*What this task involves*
Reproduce the top of the data verbatim, through and including the line that contains "for z, w_, c_".

*Raw data*
===============

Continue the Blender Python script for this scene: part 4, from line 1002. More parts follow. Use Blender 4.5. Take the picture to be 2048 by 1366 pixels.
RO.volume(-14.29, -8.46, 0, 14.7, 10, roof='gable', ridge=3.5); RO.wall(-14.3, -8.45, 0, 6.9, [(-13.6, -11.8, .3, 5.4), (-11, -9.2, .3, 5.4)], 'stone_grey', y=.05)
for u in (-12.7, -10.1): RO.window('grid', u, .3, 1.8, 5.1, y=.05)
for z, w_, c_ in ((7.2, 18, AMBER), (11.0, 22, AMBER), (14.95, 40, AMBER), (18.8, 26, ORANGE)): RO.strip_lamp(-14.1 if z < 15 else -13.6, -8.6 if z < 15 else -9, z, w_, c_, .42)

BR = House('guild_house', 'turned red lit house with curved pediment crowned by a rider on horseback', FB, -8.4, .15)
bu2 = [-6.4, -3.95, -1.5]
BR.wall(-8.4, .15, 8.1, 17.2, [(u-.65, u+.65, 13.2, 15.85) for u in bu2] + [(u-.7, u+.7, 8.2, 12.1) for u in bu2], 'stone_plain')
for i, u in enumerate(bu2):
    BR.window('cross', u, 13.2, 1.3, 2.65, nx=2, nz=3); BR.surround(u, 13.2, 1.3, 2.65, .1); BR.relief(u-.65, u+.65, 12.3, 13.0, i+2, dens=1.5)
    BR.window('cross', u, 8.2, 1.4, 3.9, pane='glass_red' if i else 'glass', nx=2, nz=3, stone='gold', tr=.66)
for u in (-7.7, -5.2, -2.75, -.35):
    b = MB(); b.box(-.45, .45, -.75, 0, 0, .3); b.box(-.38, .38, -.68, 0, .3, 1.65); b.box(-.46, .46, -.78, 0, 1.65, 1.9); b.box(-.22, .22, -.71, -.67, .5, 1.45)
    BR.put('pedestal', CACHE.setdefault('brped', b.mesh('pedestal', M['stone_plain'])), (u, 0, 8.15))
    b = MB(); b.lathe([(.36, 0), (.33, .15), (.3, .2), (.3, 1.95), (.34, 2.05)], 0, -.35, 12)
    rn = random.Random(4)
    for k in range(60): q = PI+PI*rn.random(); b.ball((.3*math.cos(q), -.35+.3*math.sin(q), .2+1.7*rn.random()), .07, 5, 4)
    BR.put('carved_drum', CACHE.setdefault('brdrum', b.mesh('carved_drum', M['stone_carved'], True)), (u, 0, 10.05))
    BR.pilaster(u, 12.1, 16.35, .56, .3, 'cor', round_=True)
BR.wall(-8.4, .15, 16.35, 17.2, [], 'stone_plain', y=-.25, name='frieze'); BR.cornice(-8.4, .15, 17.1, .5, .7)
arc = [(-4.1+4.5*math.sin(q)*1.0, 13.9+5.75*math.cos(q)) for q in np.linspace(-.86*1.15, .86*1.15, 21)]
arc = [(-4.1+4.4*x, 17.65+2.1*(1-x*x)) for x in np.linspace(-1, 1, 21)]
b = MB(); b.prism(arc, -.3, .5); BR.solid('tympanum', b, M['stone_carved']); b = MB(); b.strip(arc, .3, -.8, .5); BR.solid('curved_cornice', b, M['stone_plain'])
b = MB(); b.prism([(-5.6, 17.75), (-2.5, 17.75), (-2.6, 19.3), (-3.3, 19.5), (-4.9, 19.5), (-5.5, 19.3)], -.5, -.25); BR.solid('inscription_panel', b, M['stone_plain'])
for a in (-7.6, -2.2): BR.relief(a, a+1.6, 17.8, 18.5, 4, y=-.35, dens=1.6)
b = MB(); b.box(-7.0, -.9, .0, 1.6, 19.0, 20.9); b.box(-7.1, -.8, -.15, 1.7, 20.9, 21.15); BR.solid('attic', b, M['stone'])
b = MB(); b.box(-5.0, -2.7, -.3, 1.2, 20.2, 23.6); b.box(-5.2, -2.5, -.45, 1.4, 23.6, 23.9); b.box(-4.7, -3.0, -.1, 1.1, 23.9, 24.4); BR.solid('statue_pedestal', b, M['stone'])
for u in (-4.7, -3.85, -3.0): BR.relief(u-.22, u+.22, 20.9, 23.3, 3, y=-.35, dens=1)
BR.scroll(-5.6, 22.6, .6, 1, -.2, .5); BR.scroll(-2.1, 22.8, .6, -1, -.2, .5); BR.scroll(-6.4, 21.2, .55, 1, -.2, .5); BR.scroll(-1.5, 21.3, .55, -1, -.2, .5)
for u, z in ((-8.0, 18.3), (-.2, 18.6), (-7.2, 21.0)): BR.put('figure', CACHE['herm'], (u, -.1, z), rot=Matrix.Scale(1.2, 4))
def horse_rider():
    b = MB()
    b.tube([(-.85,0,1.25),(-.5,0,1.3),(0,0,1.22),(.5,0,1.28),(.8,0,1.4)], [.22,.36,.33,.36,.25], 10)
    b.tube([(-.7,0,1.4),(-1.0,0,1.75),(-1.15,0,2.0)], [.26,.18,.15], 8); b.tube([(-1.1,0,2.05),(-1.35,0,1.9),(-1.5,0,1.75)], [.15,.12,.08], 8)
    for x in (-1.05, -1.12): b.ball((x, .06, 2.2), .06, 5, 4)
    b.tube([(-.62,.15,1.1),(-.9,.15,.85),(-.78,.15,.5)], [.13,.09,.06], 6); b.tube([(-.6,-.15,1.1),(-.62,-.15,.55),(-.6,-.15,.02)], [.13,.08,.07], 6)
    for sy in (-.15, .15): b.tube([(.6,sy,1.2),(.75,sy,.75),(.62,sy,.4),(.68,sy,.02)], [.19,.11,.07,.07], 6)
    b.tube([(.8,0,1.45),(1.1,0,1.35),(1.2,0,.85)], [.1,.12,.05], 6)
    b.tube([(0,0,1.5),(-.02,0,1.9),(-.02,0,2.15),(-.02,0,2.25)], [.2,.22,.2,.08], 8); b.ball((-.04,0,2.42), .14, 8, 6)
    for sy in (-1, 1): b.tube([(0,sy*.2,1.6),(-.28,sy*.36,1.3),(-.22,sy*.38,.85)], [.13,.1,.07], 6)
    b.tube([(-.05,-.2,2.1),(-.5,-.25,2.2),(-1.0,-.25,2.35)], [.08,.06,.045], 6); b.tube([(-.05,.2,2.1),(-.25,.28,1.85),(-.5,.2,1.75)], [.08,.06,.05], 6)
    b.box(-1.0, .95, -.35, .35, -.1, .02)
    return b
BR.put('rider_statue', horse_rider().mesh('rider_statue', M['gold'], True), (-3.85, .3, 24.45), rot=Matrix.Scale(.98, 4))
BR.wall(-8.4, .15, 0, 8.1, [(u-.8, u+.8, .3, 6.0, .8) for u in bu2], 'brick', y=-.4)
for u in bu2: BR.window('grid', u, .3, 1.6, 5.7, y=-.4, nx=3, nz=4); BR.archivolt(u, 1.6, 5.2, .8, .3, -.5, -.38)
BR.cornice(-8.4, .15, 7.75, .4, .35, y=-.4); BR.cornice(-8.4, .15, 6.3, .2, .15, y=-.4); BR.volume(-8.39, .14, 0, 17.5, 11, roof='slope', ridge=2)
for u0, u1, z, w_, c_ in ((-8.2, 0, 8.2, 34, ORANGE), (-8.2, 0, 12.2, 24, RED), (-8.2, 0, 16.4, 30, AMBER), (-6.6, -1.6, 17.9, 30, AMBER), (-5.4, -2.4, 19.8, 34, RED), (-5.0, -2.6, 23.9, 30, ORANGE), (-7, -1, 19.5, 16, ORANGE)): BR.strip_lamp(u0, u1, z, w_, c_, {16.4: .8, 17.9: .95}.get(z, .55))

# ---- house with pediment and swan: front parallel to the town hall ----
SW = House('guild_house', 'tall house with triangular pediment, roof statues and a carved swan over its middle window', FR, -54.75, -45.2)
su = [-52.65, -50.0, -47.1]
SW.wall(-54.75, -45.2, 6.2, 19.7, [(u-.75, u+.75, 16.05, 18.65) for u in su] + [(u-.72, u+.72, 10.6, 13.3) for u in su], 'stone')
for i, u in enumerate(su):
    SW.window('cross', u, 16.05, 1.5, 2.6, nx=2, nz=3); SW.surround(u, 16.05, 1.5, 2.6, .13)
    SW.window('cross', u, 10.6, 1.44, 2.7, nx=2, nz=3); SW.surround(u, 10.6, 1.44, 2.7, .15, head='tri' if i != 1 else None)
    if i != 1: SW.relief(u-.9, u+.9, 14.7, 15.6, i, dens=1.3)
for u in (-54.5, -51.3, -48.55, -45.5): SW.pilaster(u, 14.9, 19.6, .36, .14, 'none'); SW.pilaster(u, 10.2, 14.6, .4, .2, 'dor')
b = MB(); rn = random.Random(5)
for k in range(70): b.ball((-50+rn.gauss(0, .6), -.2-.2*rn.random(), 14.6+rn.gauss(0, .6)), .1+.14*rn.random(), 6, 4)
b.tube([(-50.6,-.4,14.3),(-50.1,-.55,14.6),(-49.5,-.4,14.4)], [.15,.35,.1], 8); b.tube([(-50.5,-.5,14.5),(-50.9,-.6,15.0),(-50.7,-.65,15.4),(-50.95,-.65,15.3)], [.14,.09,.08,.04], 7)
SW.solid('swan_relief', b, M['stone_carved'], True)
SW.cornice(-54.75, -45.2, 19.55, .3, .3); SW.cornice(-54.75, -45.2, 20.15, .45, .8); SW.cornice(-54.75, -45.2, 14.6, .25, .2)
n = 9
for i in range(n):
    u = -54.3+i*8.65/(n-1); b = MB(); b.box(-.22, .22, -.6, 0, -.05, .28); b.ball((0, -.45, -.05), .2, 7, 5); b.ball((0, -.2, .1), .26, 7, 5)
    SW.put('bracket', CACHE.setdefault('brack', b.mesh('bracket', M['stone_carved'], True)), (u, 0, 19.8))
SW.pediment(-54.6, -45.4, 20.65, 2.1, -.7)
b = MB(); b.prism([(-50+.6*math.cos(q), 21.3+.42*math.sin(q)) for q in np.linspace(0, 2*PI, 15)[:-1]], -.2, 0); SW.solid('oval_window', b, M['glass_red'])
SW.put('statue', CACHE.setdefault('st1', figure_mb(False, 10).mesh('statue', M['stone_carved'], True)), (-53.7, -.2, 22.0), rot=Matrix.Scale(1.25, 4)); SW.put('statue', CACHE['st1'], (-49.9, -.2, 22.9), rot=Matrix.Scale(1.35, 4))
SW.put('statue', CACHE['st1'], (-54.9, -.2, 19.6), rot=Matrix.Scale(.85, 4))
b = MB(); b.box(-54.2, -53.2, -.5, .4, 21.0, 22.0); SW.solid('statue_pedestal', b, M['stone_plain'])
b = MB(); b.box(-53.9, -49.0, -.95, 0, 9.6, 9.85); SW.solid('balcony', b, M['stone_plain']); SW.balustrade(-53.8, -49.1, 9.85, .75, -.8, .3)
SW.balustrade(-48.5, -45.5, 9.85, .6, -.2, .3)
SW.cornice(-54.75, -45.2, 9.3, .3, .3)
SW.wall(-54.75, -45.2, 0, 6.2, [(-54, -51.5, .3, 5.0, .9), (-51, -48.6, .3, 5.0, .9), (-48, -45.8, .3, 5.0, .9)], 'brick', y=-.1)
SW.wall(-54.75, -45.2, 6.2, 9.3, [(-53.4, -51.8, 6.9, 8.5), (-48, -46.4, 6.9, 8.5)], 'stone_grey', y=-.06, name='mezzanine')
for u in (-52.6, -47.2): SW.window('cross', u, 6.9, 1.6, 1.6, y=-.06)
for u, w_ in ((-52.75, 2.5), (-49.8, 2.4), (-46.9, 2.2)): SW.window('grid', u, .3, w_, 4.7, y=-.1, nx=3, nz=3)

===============

*Correct result*
Continue the Blender Python script for this scene: part 4, from line 1002. More parts follow. Use Blender 4.5. Take the picture to be 2048 by 1366 pixels.
RO.volume(-14.29, -8.46, 0, 14.7, 10, roof='gable', ridge=3.5); RO.wall(-14.3, -8.45, 0, 6.9, [(-13.6, -11.8, .3, 5.4), (-11, -9.2, .3, 5.4)], 'stone_grey', y=.05)
for u in (-12.7, -10.1): RO.window('grid', u, .3, 1.8, 5.1, y=.05)
for z, w_, c_ in ((7.2, 18, AMBER), (11.0, 22, AMBER), (14.95, 40, AMBER), (18.8, 26, ORANGE)): RO.strip_lamp(-14.1 if z < 15 else -13.6, -8.6 if z < 15 else -9, z, w_, c_, .42)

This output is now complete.